§ **Problem description**
Copy the data below exactly.

***** Source data

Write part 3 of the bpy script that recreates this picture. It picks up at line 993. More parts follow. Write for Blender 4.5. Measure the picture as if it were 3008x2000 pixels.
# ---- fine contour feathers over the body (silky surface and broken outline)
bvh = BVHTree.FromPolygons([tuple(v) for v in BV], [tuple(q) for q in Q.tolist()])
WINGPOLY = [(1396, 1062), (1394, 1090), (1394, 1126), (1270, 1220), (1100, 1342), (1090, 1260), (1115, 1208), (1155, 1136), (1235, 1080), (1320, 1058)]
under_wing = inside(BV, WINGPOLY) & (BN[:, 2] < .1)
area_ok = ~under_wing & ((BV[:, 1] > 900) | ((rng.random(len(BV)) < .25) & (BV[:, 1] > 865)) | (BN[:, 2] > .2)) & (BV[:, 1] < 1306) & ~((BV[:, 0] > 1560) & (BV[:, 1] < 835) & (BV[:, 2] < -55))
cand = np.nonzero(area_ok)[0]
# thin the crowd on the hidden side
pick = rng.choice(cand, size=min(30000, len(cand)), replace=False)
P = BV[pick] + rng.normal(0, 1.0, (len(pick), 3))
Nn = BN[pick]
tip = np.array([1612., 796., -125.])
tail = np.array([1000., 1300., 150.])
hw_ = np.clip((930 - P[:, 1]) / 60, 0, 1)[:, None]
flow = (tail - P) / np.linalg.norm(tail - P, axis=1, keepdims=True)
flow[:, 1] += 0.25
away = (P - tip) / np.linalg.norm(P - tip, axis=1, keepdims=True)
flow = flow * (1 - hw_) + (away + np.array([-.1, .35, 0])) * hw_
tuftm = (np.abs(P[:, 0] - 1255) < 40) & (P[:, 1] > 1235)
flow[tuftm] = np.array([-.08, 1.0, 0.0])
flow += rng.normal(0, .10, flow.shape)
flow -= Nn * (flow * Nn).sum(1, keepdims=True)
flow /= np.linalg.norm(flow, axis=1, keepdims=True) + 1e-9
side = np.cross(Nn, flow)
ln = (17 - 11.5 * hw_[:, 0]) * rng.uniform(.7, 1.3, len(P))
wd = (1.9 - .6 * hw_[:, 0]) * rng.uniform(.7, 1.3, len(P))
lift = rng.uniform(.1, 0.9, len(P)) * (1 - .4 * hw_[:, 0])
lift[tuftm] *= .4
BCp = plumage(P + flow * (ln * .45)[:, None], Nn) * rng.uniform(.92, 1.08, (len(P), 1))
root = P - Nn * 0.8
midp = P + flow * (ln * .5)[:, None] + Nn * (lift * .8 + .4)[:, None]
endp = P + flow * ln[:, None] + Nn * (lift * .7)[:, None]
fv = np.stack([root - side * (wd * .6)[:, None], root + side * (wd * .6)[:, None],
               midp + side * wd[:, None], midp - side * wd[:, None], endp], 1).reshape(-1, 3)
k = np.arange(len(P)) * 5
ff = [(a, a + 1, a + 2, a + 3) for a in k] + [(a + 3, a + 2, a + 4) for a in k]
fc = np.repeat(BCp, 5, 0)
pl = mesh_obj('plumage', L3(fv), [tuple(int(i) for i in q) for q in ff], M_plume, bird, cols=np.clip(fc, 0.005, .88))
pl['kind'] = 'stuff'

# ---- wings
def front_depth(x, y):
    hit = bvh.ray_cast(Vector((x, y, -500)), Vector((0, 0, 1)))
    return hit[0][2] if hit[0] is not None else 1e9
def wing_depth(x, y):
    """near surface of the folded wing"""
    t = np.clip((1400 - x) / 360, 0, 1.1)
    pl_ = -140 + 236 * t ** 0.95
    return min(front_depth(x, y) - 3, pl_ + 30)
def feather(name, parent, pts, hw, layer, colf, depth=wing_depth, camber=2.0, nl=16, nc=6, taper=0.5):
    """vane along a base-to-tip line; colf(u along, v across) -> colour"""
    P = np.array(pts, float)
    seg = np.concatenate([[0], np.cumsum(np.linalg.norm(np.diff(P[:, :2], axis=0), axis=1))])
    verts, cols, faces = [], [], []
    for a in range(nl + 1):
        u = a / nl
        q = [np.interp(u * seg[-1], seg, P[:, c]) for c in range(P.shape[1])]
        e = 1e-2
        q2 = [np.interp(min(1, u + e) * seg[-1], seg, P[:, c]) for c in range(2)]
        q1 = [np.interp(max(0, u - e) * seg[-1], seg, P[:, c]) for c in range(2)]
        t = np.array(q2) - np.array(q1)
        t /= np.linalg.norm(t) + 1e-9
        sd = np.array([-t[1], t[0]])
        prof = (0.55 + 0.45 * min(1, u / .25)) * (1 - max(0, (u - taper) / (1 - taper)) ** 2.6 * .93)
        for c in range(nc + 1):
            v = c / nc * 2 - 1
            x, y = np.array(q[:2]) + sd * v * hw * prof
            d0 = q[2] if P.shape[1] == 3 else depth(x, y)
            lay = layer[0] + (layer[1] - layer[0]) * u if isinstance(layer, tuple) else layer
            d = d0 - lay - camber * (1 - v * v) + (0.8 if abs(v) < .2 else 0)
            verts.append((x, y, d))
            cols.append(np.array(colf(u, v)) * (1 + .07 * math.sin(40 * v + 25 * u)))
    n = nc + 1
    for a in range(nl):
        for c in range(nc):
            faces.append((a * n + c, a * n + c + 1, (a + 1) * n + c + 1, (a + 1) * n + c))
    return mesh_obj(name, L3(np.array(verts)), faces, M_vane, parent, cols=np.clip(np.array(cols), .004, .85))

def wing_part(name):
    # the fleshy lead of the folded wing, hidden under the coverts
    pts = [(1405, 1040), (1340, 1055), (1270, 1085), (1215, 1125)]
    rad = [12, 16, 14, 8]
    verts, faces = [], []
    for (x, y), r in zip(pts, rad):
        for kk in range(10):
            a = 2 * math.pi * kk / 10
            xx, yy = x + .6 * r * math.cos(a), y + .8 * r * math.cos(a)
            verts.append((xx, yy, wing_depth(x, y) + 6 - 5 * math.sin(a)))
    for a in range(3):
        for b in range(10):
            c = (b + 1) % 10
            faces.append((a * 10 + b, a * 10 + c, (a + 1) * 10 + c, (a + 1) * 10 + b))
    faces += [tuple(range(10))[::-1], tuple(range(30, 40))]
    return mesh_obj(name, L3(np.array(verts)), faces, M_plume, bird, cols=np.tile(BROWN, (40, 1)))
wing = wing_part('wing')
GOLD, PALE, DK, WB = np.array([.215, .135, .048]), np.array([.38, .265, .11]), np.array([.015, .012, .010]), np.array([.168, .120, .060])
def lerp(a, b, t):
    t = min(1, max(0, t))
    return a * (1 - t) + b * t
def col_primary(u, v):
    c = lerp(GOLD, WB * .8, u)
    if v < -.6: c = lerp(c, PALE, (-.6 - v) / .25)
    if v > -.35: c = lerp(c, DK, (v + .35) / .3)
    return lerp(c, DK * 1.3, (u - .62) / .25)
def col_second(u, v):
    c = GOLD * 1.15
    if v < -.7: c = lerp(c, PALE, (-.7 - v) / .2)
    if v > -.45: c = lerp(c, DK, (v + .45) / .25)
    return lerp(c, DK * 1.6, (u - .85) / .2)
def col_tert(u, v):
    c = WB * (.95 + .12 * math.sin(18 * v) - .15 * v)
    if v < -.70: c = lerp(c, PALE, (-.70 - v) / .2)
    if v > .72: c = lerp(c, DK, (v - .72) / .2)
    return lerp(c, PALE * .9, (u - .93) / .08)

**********

§ **Result of this exercise**
Write part 3 of the bpy script that recreates this picture. It picks up at line 993. More parts follow. Write for Blender 4.5. Measure the picture as if it were 3008x2000 pixels.
# ---- fine contour feathers over the body (silky surface and broken outline)
bvh = BVHTree.FromPolygons([tuple(v) for v in BV], [tuple(q) for q in Q.tolist()])
WINGPOLY = [(1396, 1062), (1394, 1090), (1394, 1126), (1270, 1220), (1100, 1342), (1090, 1260), (1115, 1208), (1155, 1136), (1235, 1080), (1320, 1058)]
under_wing = inside(BV, WINGPOLY) & (BN[:, 2] < .1)
area_ok = ~under_wing & ((BV[:, 1] > 900) | ((rng.random(len(BV)) < .25) & (BV[:, 1] > 865)) | (BN[:, 2] > .2)) & (BV[:, 1] < 1306) & ~((BV[:, 0] > 1560) & (BV[:, 1] < 835) & (BV[:, 2] < -55))
cand = np.nonzero(area_ok)[0]
# thin the crowd on the hidden side
pick = rng.choice(cand, size=min(30000, len(cand)), replace=False)
P = BV[pick] + rng.normal(0, 1.0, (len(pick), 3))
Nn = BN[pick]
tip = np.array([1612., 796., -125.])
tail = np.array([1000., 1300., 150.])
hw_ = np.clip((930 - P[:, 1]) / 60, 0, 1)[:, None]
flow = (tail - P) / np.linalg.norm(tail - P, axis=1, keepdims=True)
flow[:, 1] += 0.25
away = (P - tip) / np.linalg.norm(P - tip, axis=1, keepdims=True)
flow = flow * (1 - hw_) + (away + np.array([-.1, .35, 0])) * hw_
tuftm = (np.abs(P[:, 0] - 1255) < 40) & (P[:, 1] > 1235)
flow[tuftm] = np.array([-.08, 1.0, 0.0])
flow += rng.normal(0, .10, flow.shape)
flow -= Nn * (flow * Nn).sum(1, keepdims=True)
flow /= np.linalg.norm(flow, axis=1, keepdims=True) + 1e-9
side = np.cross(Nn, flow)
ln = (17 - 11.5 * hw_[:, 0]) * rng.uniform(.7, 1.3, len(P))
wd = (1.9 - .6 * hw_[:, 0]) * rng.uniform(.7, 1.3, len(P))
lift = rng.uniform(.1, 0.9, len(P)) * (1 - .4 * hw_[:, 0])
lift[tuftm] *= .4
BCp = plumage(P + flow * (ln * .45)[:, None], Nn) * rng.uniform(.92, 1.08, (len(P), 1))
root = P - Nn * 0.8
midp = P + flow * (ln * .5)[:, None] + Nn * (lift * .8 + .4)[:, None]
endp = P + flow * ln[:, None] + Nn * (lift * .7)[:, None]
fv = np.stack([root - side * (wd * .6)[:, None], root + side * (wd * .6)[:, None],
               midp + side * wd[:, None], midp - side * wd[:, None], endp], 1).reshape(-1, 3)
k = np.arange(len(P)) * 5
ff = [(a, a + 1, a + 2, a + 3) for a in k] + [(a + 3, a + 2, a + 4) for a in k]
fc = np.repeat(BCp, 5, 0)
pl = mesh_obj('plumage', L3(fv), [tuple(int(i) for i in q) for q in ff], M_plume, bird, cols=np.clip(fc, 0.005, .88))
pl['kind'] = 'stuff'

# ---- wings
def front_depth(x, y):
    hit = bvh.ray_cast(Vector((x, y, -500)), Vector((0, 0, 1)))
    return hit[0][2] if hit[0] is not None else 1e9
def wing_depth(x, y):
    """near surface of the folded wing"""
    t = np.clip((1400 - x) / 360, 0, 1.1)
    pl_ = -140 + 236 * t ** 0.95
    return min(front_depth(x, y) - 3, pl_ + 30)
def feather(name, parent, pts, hw, layer, colf, depth=wing_depth, camber=2.0, nl=16, nc=6, taper=0.5):
    """vane along a base-to-tip line; colf(u along, v across) -> colour"""
    P = np.array(pts, float)
    seg = np.concatenate([[0], np.cumsum(np.linalg.norm(np.diff(P[:, :2], axis=0), axis=1))])
    verts, cols, faces = [], [], []
    for a in range(nl + 1):
        u = a / nl
        q = [np.interp(u * seg[-1], seg, P[:, c]) for c in range(P.shape[1])]
        e = 1e-2
        q2 = [np.interp(min(1, u + e) * seg[-1], seg, P[:, c]) for c in range(2)]
        q1 = [np.interp(max(0, u - e) * seg[-1], seg, P[:, c]) for c in range(2)]
        t = np.array(q2) - np.array(q1)
        t /= np.linalg.norm(t) + 1e-9
        sd = np.array([-t[1], t[0]])
        prof = (0.55 + 0.45 * min(1, u / .25)) * (1 - max(0, (u - taper) / (1 - taper)) ** 2.6 * .93)
        for c in range(nc + 1):
            v = c / nc * 2 - 1
            x, y = np.array(q[:2]) + sd * v * hw * prof
            d0 = q[2] if P.shape[1] == 3 else depth(x, y)
            lay = layer[0] + (layer[1] - layer[0]) * u if isinstance(layer, tuple) else layer
            d = d0 - lay - camber * (1 - v * v) + (0.8 if abs(v) < .2 else 0)
            verts.append((x, y, d))
            cols.append(np.array(colf(u, v)) * (1 + .07 * math.sin(40 * v + 25 * u)))
    n = nc + 1
    for a in range(nl):
        for c in range(nc):
            faces.append((a * n + c, a * n + c + 1, (a + 1) * n + c + 1, (a + 1) * n + c))
    return mesh_obj(name, L3(np.array(verts)), faces, M_vane, parent, cols=np.clip(np.array(cols), .004, .85))

def wing_part(name):
    # the fleshy lead of the folded wing, hidden under the coverts
    pts = [(1405, 1040), (1340, 1055), (1270, 1085), (1215, 1125)]
    rad = [12, 16, 14, 8]
    verts, faces = [], []
    for (x, y), r in zip(pts, rad):
        for kk in range(10):
            a = 2 * math.pi * kk / 10
            xx, yy = x + .6 * r * math.cos(a), y + .8 * r * math.cos(a)
            verts.append((xx, yy, wing_depth(x, y) + 6 - 5 * math.sin(a)))
    for a in range(3):
        for b in range(10):
            c = (b + 1) % 10
            faces.append((a * 10 + b, a * 10 + c, (a + 1) * 10 + c, (a + 1) * 10 + b))
    faces += [tuple(range(10))[::-1], tuple(range(30, 40))]
    return mesh_obj(name, L3(np.array(verts)), faces, M_plume, bird, cols=np.tile(BROWN, (40, 1)))
wing = wing_part('wing')
GOLD, PALE, DK, WB = np.array([.215, .135, .048]), np.array([.38, .265, .11]), np.array([.015, .012, .010]), np.array([.168, .120, .060])
def lerp(a, b, t):
    t = min(1, max(0, t))
    return a * (1 - t) + b * t
def col_primary(u, v):
    c = lerp(GOLD, WB * .8, u)
    if v < -.6: c = lerp(c, PALE, (-.6 - v) / .25)
    if v > -.35: c = lerp(c, DK, (v + .35) / .3)
    return lerp(c, DK * 1.3, (u - .62) / .25)
def col_second(u, v):
    c = GOLD * 1.15
    if v < -.7: c = lerp(c, PALE, (-.7 - v) / .2)
    if v > -.45: c = lerp(c, DK, (v + .45) / .25)
    return lerp(c, DK * 1.6, (u - .85) / .2)
def col_tert(u, v):
    c = WB * (.95 + .12 * math.sin(18 * v) - .15 * v)
    if v < -.70: c = lerp(c, PALE, (-.70 - v) / .2)
    if v > .72: c = lerp(c, DK, (v - .72) / .2)
    return lerp(c, PALE * .9, (u - .93) / .08)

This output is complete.